If Simran never turned back in DDLJ, then that would be a very different metaphor, but for Raj, maybe it would still be love. If he gave up on her then, then love it never was. Either way, the moment he says, “if she loves me, she will turn around,” he creates a signifier of devotion. Kajol’s expressive eyes are implanted in my brain, and whenever someone turns to look at me my heart rate increases. Even a bus driver. Even the lady who sells iron-on badges on the street corner. Even my mother. The man who sits across from me on the subway, his legs twisted together like the croissant I had for breakfast, even him. I turn away (palat).
I’m recovering from the flu as I write this. In a hot haze of not doing anything for days, I can see now how it is I survive. Illness was my metaphor, and if it is a device like that then it is a lesson. That fever was a metaphor for my need to relax. The heat swelling in my head was a reminder to take it easy, take a break to cool off my anxiety. A warning sign like the flattened paper airplane, drenched brown under his soggy Chuck Taylor.
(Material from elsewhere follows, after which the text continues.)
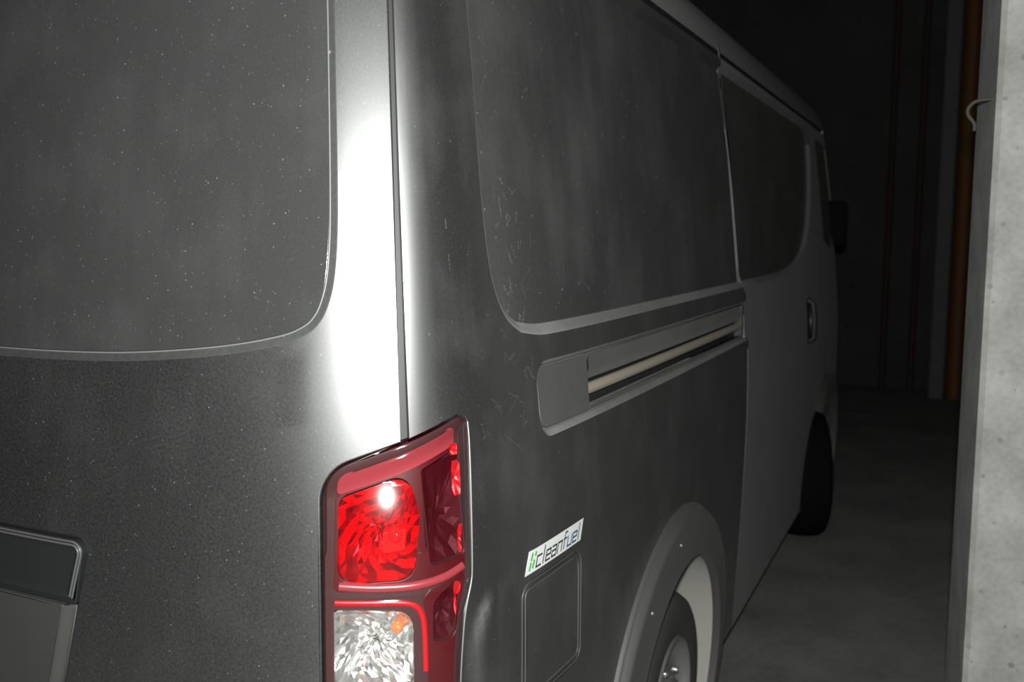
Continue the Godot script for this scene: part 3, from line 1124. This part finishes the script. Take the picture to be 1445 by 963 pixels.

When someone asks for an answer and I only nod, is that a metaphor for lifelong silence? I edited myself out of my best friend’s essay because it deemed me disproportionately special. The flu is the kind of illness that lets you know that you need to stop and consider your metaphors before you think of waking up the next morning. Once you consider them you consider yourself lucky for owning the ability to perceive things in retrospect. When you wake up with a cough, you allow yourself to go to back to bed. Nobody else can do this, can understand this like you. This could be love.